SEOUL: South Korea’s S-Oil Corp said on Thursday it expects refining margins to stay solid in the April to June quarter, as low oil prices will offset much of the impact from seasonally weak demand in Asia. S-Oil, whose main shareholder is Saudi Aramco, the kingdom’s state oil giant, said its first quarter operating income jumped 106 percent to 491 billion won ($432 million) from a year ago, helped by strong margins and maximized production rates.
“Regional demand is likely to contract as heating demand in Asia will disappear, but low oil prices will hold the demand at a firm level,” the country’s third-largest refiner said in an earnings statement. S-Oil, which imports almost all of its crude from Saudi Arabia, said it plans to shut its No.1 crude distillation unit and residue fluid catalytic cracking unit in the second half of this year.

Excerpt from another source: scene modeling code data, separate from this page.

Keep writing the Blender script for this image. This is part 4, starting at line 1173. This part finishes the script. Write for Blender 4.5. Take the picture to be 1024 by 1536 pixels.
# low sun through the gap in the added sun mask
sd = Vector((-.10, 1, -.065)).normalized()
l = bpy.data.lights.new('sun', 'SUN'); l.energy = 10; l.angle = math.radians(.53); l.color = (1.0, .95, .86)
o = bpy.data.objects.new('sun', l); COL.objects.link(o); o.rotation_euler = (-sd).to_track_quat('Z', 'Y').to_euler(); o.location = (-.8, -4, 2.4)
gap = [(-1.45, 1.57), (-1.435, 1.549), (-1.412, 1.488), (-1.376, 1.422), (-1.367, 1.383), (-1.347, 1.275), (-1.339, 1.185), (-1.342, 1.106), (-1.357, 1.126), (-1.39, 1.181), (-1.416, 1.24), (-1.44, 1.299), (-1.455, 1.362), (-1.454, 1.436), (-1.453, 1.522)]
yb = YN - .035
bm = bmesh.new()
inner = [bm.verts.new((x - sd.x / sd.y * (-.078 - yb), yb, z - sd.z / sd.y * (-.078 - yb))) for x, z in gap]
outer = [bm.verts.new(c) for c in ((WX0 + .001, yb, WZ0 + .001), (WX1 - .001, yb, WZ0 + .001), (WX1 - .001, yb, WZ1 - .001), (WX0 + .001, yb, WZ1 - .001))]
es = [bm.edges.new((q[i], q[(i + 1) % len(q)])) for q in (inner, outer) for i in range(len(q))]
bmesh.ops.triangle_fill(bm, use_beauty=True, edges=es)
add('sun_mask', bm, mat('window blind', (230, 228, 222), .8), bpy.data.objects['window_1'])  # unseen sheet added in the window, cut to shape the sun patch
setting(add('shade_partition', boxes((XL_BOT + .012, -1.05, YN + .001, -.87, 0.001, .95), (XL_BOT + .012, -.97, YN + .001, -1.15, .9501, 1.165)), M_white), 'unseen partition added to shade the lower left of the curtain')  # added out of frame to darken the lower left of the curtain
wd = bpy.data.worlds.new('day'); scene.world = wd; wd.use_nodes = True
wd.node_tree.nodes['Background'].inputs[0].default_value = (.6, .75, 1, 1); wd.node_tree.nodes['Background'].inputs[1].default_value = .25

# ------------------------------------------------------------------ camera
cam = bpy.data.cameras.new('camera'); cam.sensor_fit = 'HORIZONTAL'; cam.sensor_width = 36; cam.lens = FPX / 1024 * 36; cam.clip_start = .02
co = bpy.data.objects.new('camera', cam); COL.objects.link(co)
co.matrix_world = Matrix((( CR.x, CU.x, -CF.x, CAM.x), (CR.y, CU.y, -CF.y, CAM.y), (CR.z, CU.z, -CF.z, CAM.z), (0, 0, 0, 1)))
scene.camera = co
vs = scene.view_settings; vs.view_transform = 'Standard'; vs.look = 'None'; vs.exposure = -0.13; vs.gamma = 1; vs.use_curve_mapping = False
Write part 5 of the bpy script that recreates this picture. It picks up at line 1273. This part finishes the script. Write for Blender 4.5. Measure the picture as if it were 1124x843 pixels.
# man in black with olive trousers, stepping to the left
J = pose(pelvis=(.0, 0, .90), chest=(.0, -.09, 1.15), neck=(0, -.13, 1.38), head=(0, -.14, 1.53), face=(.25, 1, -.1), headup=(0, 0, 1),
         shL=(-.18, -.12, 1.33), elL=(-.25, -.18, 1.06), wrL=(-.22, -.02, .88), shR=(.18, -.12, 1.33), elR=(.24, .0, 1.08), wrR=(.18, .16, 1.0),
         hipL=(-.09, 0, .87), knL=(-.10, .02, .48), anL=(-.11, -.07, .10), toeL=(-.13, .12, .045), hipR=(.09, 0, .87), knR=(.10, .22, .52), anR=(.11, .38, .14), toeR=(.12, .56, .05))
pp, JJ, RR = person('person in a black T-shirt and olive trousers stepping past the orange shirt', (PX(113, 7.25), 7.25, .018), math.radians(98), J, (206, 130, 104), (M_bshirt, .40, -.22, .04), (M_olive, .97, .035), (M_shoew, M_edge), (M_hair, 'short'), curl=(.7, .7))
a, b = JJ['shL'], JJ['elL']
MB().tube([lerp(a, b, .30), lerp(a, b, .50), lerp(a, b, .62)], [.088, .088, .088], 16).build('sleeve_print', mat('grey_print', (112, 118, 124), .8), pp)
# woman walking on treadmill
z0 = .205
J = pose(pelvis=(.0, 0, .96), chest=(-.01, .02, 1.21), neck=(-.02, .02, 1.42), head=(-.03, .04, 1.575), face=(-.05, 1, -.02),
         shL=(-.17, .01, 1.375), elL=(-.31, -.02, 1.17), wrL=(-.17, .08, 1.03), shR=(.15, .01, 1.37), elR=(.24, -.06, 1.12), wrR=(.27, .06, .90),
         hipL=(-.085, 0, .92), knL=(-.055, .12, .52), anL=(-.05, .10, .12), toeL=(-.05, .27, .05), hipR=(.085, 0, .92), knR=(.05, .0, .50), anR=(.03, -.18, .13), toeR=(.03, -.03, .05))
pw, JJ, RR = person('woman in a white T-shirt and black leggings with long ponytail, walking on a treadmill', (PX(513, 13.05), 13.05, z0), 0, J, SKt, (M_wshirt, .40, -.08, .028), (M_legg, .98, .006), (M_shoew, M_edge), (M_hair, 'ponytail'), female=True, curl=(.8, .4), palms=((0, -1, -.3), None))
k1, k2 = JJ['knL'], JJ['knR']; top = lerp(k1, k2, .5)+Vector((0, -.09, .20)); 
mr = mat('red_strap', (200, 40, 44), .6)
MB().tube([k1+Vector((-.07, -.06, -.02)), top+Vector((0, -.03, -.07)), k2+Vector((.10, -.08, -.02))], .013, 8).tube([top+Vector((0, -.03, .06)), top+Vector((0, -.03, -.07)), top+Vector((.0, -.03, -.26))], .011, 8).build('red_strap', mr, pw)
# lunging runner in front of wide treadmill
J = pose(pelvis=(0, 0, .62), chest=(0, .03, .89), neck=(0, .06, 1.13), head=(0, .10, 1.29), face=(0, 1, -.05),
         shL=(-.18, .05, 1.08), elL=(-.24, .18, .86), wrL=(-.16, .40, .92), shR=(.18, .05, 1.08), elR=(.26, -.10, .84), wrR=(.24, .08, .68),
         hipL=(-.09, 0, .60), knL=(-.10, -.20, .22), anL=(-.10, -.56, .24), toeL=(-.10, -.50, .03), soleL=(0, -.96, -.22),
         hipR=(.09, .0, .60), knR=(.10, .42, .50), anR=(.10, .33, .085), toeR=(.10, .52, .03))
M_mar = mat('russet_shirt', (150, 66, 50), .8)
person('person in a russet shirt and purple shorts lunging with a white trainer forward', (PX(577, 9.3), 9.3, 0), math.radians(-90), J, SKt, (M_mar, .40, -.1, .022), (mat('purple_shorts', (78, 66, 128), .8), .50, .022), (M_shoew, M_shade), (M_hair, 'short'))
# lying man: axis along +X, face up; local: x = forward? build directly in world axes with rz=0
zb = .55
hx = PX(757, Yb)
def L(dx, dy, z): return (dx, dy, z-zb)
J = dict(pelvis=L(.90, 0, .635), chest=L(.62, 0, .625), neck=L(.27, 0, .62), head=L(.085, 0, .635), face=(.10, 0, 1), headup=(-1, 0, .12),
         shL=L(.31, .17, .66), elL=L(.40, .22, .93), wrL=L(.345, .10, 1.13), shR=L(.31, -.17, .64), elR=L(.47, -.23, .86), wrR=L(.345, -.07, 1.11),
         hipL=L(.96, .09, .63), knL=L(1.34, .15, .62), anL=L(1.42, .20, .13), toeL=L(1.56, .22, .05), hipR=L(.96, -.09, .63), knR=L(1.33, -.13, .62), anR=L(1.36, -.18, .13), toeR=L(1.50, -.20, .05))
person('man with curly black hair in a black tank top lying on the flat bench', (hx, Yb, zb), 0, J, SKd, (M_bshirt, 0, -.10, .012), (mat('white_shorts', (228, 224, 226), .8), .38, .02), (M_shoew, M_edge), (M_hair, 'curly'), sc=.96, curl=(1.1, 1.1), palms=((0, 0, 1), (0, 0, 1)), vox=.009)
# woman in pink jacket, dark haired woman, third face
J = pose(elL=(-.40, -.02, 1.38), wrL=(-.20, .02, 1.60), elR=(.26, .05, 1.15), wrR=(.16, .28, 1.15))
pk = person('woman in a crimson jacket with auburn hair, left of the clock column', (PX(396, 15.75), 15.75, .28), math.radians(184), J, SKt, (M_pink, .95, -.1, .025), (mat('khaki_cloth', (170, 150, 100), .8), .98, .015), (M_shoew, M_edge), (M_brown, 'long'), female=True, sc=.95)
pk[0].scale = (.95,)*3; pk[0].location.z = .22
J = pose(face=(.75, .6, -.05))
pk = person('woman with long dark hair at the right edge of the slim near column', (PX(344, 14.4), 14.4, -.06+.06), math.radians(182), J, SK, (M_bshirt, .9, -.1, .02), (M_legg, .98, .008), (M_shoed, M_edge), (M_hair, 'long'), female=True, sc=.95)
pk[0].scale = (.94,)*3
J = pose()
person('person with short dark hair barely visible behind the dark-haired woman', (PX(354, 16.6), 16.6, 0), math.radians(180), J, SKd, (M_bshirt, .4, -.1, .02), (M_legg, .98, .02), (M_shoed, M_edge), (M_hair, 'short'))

A senior company official told an earnings call that gasoline margins will begin to rebound from May when the driving season starts, noting that gasoline stocks are higher now than a year ago. The recent failure by major oil exporters to reach a deal to freeze output is “positive and advantageous” for Asian oil importers, he added, as crude oil prices were set to stay low for a while.
S-Oil shares were trading up 1.6 percent as of 0235 GMT, ahead of a 0.6 percent rise in the wider market. Kim Jun, chief executive of the country’s largest refiner, SK Energy Co Ltd, told reporters on Wednesday that fuel supply is likely to outstrip demand in the medium to longer terms and put pressure on refining margins if the current low oil price continues.